An interview is the first and often the only time you will be able to meet a prospective employer and display your most professional behavior. You will also have the opportunity to discuss your achievements to date and future goals. Since you will be competing with other applicants who are interviewing for the same job, you should make your best efforts to convince the interviewer that you are the best candidate for the job. Part of doing this is to avoid the common but unintended mistakes that students sometimes make in an interview.

Downplay Your Credentials

Modesty is usually a virtue, but not when it is overdone during a job interview. While maintaining a respectful attitude, you can talk comfortably about your accomplishments to date. These could include a high GPA, the college degree you are earning, courses relevant to the job that you have passed, special projects you have completed or a portfolio of related work, and extracurricular activities or volunteerism that can set you apart from other candidates. Don’t hide your impressive achievements, but state them clearly and simply.
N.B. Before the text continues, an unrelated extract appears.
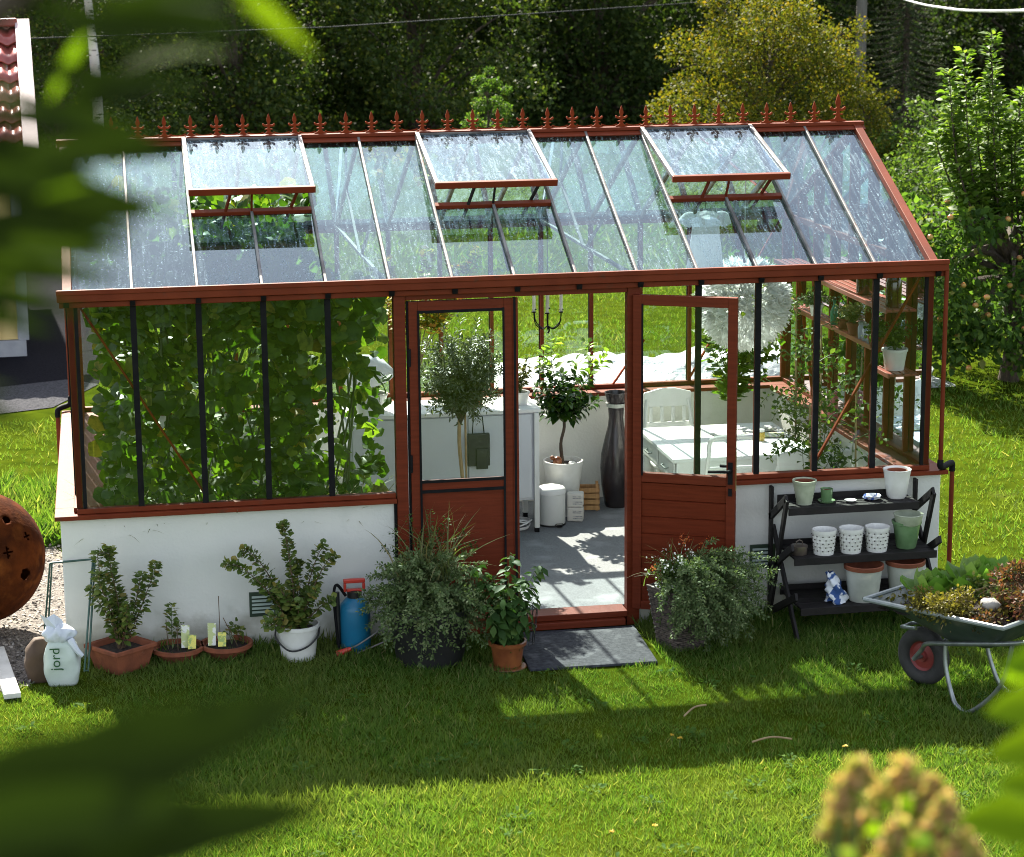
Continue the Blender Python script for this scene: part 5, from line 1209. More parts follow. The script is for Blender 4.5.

Exaggerate Your Credentials

On the other hand, avoid a boastful or competitive attitude during the interview. Openly discuss your accomplishments that make you a good fit for the position without going into extreme detail unless the interviewer asks. Basically reveal what you have learned that has prepared you to do a good job in the open position and why you want this particular job (and not just for a paycheck).

Behave Informally

Avoid peer-level social behavior that may feel comfortable on campus but does not belong in a professional business office. Chewing gum, tapping your feet, dressing informally, using profanity or slang, and frequent jokes along with a casual appearance will not win points with most employers. Dress professionally without overdoing it, look neat, wear clean shoes, and arrange your hair neatly. Be prepared to listen to the interviewer’s description of the job duties so you can ask questions or explain how you are a good fit for the position.

Know Little About the Job Opening

You might think that most job openings in your career field are the same and thus fail to prepare for each specific interview. Actually, jobs with similar titles can vary widely. It is important that you study the company’s website to understand its general operations as well as the position you are seeking. Familiarize yourself with the department functions and interactions as well as key leaders in the organization. While you don’t need to mention them all during the interview, knowing something about the company’s big picture can present you as someone who really cares about getting this position.

Be Unable to Connect Your Skills to Company Needs

You may be asked to explain how your background has prepared you to do a good job in this position, and you will want to provide specific examples of how you plan to do that. For example, a seminar that you took about global communication, even when not part of your degree-required courses, may be valued by the company for future promotion purposes if the organization plans to expand.

Remember that the company is looking to hire the most qualified candidate. Consider every aspect of the interview in order to position yourself as the best person for the job. Avoid the common mistakes that students sometimes make when interviewing for a career position, especially if they have limited interviewing experience.